### Your objective
Stop after the line with "cam_data.clip_start = 0.02": repeat exactly every line before it, beginning with the first, and that line itself.

### Supplied material
★ ★ ★ ★

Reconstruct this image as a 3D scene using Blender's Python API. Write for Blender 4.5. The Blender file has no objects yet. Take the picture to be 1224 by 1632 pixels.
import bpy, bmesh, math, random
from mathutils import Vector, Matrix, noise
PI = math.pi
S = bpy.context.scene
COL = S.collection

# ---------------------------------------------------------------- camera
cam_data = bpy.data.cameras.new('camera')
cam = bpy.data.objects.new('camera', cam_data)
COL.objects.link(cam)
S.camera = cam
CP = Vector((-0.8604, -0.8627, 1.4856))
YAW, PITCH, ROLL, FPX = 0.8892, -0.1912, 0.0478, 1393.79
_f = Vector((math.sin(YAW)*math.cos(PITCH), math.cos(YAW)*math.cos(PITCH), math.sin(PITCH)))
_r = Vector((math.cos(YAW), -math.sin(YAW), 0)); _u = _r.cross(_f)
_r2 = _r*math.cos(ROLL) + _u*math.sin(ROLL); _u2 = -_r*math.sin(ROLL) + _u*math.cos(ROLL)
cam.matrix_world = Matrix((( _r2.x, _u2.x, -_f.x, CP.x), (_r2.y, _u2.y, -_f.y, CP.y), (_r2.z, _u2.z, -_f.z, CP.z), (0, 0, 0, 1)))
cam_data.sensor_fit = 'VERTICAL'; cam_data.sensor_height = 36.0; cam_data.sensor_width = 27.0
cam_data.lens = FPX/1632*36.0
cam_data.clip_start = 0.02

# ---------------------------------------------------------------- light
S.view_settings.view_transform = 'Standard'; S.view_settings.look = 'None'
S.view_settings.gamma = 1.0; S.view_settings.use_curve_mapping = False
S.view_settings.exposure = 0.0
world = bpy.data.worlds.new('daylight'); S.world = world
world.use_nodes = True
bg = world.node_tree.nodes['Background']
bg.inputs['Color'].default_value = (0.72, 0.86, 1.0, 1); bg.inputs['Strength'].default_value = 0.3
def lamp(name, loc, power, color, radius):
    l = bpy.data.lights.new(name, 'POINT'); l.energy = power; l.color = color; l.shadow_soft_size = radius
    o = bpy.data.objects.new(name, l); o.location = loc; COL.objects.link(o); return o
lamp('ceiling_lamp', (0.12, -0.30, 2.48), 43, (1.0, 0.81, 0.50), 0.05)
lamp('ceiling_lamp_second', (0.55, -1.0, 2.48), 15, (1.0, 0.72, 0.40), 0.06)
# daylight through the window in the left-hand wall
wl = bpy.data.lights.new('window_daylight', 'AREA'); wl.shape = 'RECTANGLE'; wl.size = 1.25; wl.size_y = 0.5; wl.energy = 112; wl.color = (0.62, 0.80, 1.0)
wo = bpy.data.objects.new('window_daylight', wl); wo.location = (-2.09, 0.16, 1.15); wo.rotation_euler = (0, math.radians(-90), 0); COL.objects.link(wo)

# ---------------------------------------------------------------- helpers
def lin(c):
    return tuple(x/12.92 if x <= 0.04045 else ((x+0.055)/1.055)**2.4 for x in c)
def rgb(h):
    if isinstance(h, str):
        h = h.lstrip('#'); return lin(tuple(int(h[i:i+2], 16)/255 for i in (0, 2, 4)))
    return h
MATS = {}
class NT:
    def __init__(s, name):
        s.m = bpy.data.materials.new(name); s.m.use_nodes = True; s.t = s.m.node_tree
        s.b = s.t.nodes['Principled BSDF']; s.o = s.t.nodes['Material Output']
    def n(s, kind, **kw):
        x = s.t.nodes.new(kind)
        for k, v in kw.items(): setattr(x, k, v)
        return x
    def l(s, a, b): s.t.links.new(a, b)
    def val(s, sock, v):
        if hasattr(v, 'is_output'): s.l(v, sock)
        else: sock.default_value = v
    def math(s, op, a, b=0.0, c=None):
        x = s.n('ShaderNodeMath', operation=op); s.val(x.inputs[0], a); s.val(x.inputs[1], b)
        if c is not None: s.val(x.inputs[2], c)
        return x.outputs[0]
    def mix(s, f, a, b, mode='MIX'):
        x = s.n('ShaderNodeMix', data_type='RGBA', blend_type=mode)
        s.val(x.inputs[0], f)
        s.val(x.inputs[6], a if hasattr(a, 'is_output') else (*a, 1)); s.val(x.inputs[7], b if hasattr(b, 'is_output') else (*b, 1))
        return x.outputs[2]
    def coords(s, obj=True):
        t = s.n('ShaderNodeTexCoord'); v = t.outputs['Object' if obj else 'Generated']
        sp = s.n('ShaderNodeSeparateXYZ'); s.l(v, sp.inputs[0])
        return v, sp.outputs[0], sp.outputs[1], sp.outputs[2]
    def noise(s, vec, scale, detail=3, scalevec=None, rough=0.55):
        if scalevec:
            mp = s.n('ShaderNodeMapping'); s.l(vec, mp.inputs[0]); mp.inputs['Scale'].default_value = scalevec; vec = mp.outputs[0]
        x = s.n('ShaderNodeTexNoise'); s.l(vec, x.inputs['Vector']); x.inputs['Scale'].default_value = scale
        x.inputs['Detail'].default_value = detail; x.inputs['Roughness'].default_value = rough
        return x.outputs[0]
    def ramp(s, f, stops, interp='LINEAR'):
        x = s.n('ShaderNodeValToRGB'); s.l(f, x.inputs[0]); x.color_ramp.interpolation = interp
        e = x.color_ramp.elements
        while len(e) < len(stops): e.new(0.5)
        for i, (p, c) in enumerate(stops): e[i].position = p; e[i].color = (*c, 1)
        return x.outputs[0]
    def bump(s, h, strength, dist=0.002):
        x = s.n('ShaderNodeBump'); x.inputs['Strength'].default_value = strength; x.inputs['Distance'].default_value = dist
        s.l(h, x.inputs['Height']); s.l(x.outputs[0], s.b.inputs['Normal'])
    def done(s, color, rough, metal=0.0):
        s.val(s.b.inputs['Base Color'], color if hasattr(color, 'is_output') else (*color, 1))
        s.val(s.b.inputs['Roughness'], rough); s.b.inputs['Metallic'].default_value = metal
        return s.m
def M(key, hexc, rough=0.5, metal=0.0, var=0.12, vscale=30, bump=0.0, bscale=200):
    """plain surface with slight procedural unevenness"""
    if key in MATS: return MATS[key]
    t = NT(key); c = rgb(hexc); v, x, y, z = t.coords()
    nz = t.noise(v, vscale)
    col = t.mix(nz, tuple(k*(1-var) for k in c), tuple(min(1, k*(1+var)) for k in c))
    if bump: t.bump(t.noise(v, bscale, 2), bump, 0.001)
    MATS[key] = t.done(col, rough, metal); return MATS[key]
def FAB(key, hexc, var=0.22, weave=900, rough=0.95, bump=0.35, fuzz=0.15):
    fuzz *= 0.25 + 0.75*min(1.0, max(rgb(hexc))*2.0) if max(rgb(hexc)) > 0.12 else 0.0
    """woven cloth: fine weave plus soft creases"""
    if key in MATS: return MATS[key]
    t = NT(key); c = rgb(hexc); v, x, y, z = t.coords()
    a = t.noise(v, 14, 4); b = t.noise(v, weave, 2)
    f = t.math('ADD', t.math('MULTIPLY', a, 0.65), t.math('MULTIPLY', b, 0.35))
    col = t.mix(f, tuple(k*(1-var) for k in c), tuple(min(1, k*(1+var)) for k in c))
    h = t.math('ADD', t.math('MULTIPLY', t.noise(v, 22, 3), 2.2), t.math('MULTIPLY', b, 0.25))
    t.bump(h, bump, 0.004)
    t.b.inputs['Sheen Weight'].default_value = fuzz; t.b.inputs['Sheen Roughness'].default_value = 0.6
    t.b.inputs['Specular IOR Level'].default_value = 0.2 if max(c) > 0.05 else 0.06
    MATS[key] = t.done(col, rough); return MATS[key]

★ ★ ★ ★

### Result
Reconstruct this image as a 3D scene using Blender's Python API. Write for Blender 4.5. The Blender file has no objects yet. Take the picture to be 1224 by 1632 pixels.
import bpy, bmesh, math, random
from mathutils import Vector, Matrix, noise
PI = math.pi
S = bpy.context.scene
COL = S.collection

# ---------------------------------------------------------------- camera
cam_data = bpy.data.cameras.new('camera')
cam = bpy.data.objects.new('camera', cam_data)
COL.objects.link(cam)
S.camera = cam
CP = Vector((-0.8604, -0.8627, 1.4856))
YAW, PITCH, ROLL, FPX = 0.8892, -0.1912, 0.0478, 1393.79
_f = Vector((math.sin(YAW)*math.cos(PITCH), math.cos(YAW)*math.cos(PITCH), math.sin(PITCH)))
_r = Vector((math.cos(YAW), -math.sin(YAW), 0)); _u = _r.cross(_f)
_r2 = _r*math.cos(ROLL) + _u*math.sin(ROLL); _u2 = -_r*math.sin(ROLL) + _u*math.cos(ROLL)
cam.matrix_world = Matrix((( _r2.x, _u2.x, -_f.x, CP.x), (_r2.y, _u2.y, -_f.y, CP.y), (_r2.z, _u2.z, -_f.z, CP.z), (0, 0, 0, 1)))
cam_data.sensor_fit = 'VERTICAL'; cam_data.sensor_height = 36.0; cam_data.sensor_width = 27.0
cam_data.lens = FPX/1632*36.0
cam_data.clip_start = 0.02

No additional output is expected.